Black Chinned Hummingbird

Hummingbird on Branch
Acrylic on 60lb sketch paper, 9.5″ x 13″

This little hummingbird has posed for photos many times as I go for walks through a nearby field. Most of the final painting is made with ivory black, zinc white, and titanium white, but some carbon black and a little water soluble graphite were also used.

Black Chinned Hummingbird ref

I don’t have a very long range lens, and he’s very small, so to get a closeup photo for a reference I combined an old manual focus Minolta 200mm f4 lens with an old Vivitar 2x teleconverter. The teleconverter really reduces image quality, but for the purpose of a reference photo it worked out.

Draw a Bird Day – Killdeer

Killdeer acting injured
Acrylic on sketch paper, 9.5″ x 6.5″

It’s late now, but earlier this morning I saw this killdeer pretending to be injured. They do that to lure potential predators away from their nest or chicks. Maybe after deciding I wasn’t a threat, she scurried off, stopping every few feet, but I didn’t see any nest.

It looks like the draw a bird day hub is over here on Create Art Everyday now.

Killdeer acting injured

Draw a Bird Day – House Sparrow

Maybe a Black Throated Sparrow
Acrylic on sketch paper, 9.5″ x 6.5″

I tried looking up what this bird is, but I’m not sure.
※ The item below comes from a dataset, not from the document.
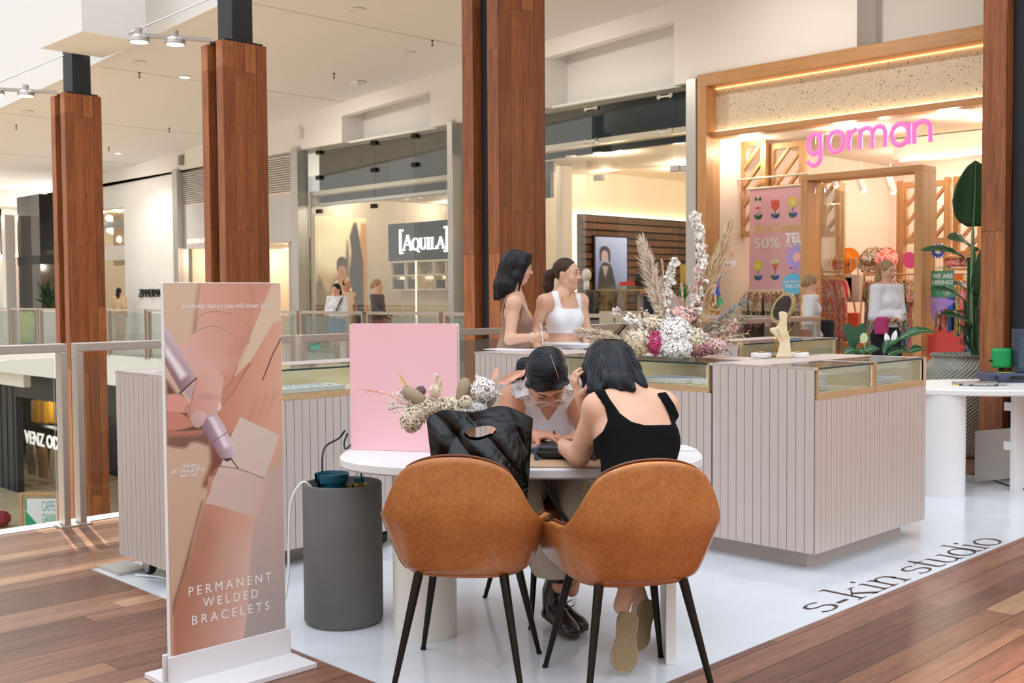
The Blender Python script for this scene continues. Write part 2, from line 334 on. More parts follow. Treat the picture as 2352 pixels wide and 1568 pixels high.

I took the photo in Denver and the closest match I could find is a black throated sparrow, but none of the photos look like this one. – Update, it’s a House Sparrow as Myr said below.

It looks like the current bird posting place for draw a bird day is here.

Maybe a Black Throated Sparrow

Tiny Giraffe Watercolor

Giraffe eating leaves
Watercolor on paper, 3.25″ x 4.5″

A small copy of a photo I took about a week ago. The paints used were ones that were already on the palette from mixing experiments. The giraffe and leaves are almost entirely transparent yellow oxide (an earthy yellow), rhodonite (a bright pink), indanthrone blue (deep violet blue), and sodalite (smokey cool black). Those are all from Daniel Smith. The background is some sort of grey with white gouache in it.